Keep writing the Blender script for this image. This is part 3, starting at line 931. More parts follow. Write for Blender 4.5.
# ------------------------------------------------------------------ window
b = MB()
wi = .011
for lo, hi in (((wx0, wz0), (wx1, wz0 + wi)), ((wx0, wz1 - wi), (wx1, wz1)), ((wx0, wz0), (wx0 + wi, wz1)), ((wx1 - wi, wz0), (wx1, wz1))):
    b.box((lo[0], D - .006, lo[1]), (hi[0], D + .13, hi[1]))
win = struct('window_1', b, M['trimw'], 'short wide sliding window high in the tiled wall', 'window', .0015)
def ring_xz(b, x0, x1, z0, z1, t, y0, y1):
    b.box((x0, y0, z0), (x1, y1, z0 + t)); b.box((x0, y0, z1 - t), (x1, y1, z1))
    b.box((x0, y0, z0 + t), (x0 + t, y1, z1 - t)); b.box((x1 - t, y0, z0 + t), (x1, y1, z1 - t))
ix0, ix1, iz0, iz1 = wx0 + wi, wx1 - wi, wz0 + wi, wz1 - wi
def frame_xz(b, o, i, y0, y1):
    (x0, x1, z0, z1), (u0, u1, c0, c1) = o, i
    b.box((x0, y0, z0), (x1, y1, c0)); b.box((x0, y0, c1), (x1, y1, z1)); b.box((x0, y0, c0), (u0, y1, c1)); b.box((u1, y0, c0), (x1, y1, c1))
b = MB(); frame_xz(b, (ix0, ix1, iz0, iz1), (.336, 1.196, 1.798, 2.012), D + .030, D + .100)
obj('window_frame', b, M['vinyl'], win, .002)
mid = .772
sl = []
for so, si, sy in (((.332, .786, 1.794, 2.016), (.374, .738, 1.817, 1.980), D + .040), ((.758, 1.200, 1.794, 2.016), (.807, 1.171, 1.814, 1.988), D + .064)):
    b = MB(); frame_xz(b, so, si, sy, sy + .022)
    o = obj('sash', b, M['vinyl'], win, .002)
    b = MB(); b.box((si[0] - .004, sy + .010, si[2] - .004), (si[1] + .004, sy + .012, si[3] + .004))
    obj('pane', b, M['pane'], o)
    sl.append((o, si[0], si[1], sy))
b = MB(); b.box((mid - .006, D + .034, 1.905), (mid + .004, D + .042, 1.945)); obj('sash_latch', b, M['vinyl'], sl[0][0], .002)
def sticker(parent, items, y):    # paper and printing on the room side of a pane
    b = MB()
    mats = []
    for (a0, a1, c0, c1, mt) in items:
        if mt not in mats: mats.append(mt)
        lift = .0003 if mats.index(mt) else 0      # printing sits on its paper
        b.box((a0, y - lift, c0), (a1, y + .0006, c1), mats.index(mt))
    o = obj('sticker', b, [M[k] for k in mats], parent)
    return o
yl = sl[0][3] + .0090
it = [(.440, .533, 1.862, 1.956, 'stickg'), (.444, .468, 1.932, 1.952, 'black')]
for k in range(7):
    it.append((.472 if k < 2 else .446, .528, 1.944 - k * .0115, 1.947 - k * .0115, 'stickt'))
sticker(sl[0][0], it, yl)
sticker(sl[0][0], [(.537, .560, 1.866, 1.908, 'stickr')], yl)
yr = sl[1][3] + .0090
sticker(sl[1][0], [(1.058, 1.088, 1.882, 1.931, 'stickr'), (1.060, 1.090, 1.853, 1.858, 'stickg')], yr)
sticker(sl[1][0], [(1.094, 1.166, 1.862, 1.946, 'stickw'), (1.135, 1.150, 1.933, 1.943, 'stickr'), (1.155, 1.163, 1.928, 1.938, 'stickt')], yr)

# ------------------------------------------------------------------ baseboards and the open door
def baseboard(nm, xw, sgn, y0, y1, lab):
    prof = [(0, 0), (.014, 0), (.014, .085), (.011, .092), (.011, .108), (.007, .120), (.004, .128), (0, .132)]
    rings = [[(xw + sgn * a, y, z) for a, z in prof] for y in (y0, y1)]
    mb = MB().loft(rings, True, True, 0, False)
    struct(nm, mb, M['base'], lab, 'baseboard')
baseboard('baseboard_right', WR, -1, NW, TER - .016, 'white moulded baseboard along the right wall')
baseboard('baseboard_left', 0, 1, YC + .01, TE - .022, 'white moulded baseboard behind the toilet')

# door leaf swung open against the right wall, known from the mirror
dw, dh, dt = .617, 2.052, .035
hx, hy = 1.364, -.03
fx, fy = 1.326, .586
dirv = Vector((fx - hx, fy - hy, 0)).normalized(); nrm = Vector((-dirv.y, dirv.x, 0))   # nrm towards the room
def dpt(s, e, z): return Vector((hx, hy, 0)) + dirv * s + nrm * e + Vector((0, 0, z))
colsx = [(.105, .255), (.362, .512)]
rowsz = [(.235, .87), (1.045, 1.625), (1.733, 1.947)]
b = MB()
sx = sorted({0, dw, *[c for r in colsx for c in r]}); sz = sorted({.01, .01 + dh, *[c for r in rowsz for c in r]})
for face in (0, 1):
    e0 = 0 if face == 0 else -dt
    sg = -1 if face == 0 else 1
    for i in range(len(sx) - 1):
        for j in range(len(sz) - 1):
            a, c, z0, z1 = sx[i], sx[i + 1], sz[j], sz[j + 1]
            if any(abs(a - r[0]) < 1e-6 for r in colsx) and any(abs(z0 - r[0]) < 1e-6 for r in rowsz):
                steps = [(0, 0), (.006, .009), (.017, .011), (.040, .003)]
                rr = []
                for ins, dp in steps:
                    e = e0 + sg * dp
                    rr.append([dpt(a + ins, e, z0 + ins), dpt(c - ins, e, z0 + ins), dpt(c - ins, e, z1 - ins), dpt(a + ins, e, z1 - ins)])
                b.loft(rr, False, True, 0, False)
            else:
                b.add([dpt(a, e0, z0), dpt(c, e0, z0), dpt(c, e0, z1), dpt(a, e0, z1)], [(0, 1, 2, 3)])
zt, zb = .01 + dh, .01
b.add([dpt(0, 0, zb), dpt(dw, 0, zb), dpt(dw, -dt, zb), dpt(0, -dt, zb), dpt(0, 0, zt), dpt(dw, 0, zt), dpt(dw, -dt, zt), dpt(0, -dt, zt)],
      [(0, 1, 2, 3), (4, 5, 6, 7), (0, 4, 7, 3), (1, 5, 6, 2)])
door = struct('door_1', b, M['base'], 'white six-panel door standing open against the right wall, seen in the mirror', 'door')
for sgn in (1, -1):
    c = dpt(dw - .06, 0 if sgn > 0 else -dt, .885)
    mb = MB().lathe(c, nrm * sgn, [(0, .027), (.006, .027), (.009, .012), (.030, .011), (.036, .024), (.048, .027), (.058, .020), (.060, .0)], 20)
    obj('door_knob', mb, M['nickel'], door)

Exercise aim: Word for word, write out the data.

Complete response:
Keep writing the Blender script for this image. This is part 3, starting at line 931. More parts follow. Write for Blender 4.5.
# ------------------------------------------------------------------ window
b = MB()
wi = .011
for lo, hi in (((wx0, wz0), (wx1, wz0 + wi)), ((wx0, wz1 - wi), (wx1, wz1)), ((wx0, wz0), (wx0 + wi, wz1)), ((wx1 - wi, wz0), (wx1, wz1))):
    b.box((lo[0], D - .006, lo[1]), (hi[0], D + .13, hi[1]))
win = struct('window_1', b, M['trimw'], 'short wide sliding window high in the tiled wall', 'window', .0015)
def ring_xz(b, x0, x1, z0, z1, t, y0, y1):
    b.box((x0, y0, z0), (x1, y1, z0 + t)); b.box((x0, y0, z1 - t), (x1, y1, z1))
    b.box((x0, y0, z0 + t), (x0 + t, y1, z1 - t)); b.box((x1 - t, y0, z0 + t), (x1, y1, z1 - t))
ix0, ix1, iz0, iz1 = wx0 + wi, wx1 - wi, wz0 + wi, wz1 - wi
def frame_xz(b, o, i, y0, y1):
    (x0, x1, z0, z1), (u0, u1, c0, c1) = o, i
    b.box((x0, y0, z0), (x1, y1, c0)); b.box((x0, y0, c1), (x1, y1, z1)); b.box((x0, y0, c0), (u0, y1, c1)); b.box((u1, y0, c0), (x1, y1, c1))
b = MB(); frame_xz(b, (ix0, ix1, iz0, iz1), (.336, 1.196, 1.798, 2.012), D + .030, D + .100)
obj('window_frame', b, M['vinyl'], win, .002)
mid = .772
sl = []
for so, si, sy in (((.332, .786, 1.794, 2.016), (.374, .738, 1.817, 1.980), D + .040), ((.758, 1.200, 1.794, 2.016), (.807, 1.171, 1.814, 1.988), D + .064)):
    b = MB(); frame_xz(b, so, si, sy, sy + .022)
    o = obj('sash', b, M['vinyl'], win, .002)
    b = MB(); b.box((si[0] - .004, sy + .010, si[2] - .004), (si[1] + .004, sy + .012, si[3] + .004))
    obj('pane', b, M['pane'], o)
    sl.append((o, si[0], si[1], sy))
b = MB(); b.box((mid - .006, D + .034, 1.905), (mid + .004, D + .042, 1.945)); obj('sash_latch', b, M['vinyl'], sl[0][0], .002)
def sticker(parent, items, y):    # paper and printing on the room side of a pane
    b = MB()
    mats = []
    for (a0, a1, c0, c1, mt) in items:
        if mt not in mats: mats.append(mt)
        lift = .0003 if mats.index(mt) else 0      # printing sits on its paper
        b.box((a0, y - lift, c0), (a1, y + .0006, c1), mats.index(mt))
    o = obj('sticker', b, [M[k] for k in mats], parent)
    return o
yl = sl[0][3] + .0090
it = [(.440, .533, 1.862, 1.956, 'stickg'), (.444, .468, 1.932, 1.952, 'black')]
for k in range(7):
    it.append((.472 if k < 2 else .446, .528, 1.944 - k * .0115, 1.947 - k * .0115, 'stickt'))
sticker(sl[0][0], it, yl)
sticker(sl[0][0], [(.537, .560, 1.866, 1.908, 'stickr')], yl)
yr = sl[1][3] + .0090
sticker(sl[1][0], [(1.058, 1.088, 1.882, 1.931, 'stickr'), (1.060, 1.090, 1.853, 1.858, 'stickg')], yr)
sticker(sl[1][0], [(1.094, 1.166, 1.862, 1.946, 'stickw'), (1.135, 1.150, 1.933, 1.943, 'stickr'), (1.155, 1.163, 1.928, 1.938, 'stickt')], yr)

# ------------------------------------------------------------------ baseboards and the open door
def baseboard(nm, xw, sgn, y0, y1, lab):
    prof = [(0, 0), (.014, 0), (.014, .085), (.011, .092), (.011, .108), (.007, .120), (.004, .128), (0, .132)]
    rings = [[(xw + sgn * a, y, z) for a, z in prof] for y in (y0, y1)]
    mb = MB().loft(rings, True, True, 0, False)
    struct(nm, mb, M['base'], lab, 'baseboard')
baseboard('baseboard_right', WR, -1, NW, TER - .016, 'white moulded baseboard along the right wall')
baseboard('baseboard_left', 0, 1, YC + .01, TE - .022, 'white moulded baseboard behind the toilet')

# door leaf swung open against the right wall, known from the mirror
dw, dh, dt = .617, 2.052, .035
hx, hy = 1.364, -.03
fx, fy = 1.326, .586
dirv = Vector((fx - hx, fy - hy, 0)).normalized(); nrm = Vector((-dirv.y, dirv.x, 0))   # nrm towards the room
def dpt(s, e, z): return Vector((hx, hy, 0)) + dirv * s + nrm * e + Vector((0, 0, z))
colsx = [(.105, .255), (.362, .512)]
rowsz = [(.235, .87), (1.045, 1.625), (1.733, 1.947)]
b = MB()
sx = sorted({0, dw, *[c for r in colsx for c in r]}); sz = sorted({.01, .01 + dh, *[c for r in rowsz for c in r]})
for face in (0, 1):
    e0 = 0 if face == 0 else -dt
    sg = -1 if face == 0 else 1
    for i in range(len(sx) - 1):
        for j in range(len(sz) - 1):
            a, c, z0, z1 = sx[i], sx[i + 1], sz[j], sz[j + 1]
            if any(abs(a - r[0]) < 1e-6 for r in colsx) and any(abs(z0 - r[0]) < 1e-6 for r in rowsz):
                steps = [(0, 0), (.006, .009), (.017, .011), (.040, .003)]
                rr = []
                for ins, dp in steps:
                    e = e0 + sg * dp
                    rr.append([dpt(a + ins, e, z0 + ins), dpt(c - ins, e, z0 + ins), dpt(c - ins, e, z1 - ins), dpt(a + ins, e, z1 - ins)])
                b.loft(rr, False, True, 0, False)
            else:
                b.add([dpt(a, e0, z0), dpt(c, e0, z0), dpt(c, e0, z1), dpt(a, e0, z1)], [(0, 1, 2, 3)])
zt, zb = .01 + dh, .01
b.add([dpt(0, 0, zb), dpt(dw, 0, zb), dpt(dw, -dt, zb), dpt(0, -dt, zb), dpt(0, 0, zt), dpt(dw, 0, zt), dpt(dw, -dt, zt), dpt(0, -dt, zt)],
      [(0, 1, 2, 3), (4, 5, 6, 7), (0, 4, 7, 3), (1, 5, 6, 2)])
door = struct('door_1', b, M['base'], 'white six-panel door standing open against the right wall, seen in the mirror', 'door')
for sgn in (1, -1):
    c = dpt(dw - .06, 0 if sgn > 0 else -dt, .885)
    mb = MB().lathe(c, nrm * sgn, [(0, .027), (.006, .027), (.009, .012), (.030, .011), (.036, .024), (.048, .027), (.058, .020), (.060, .0)], 20)
    obj('door_knob', mb, M['nickel'], door)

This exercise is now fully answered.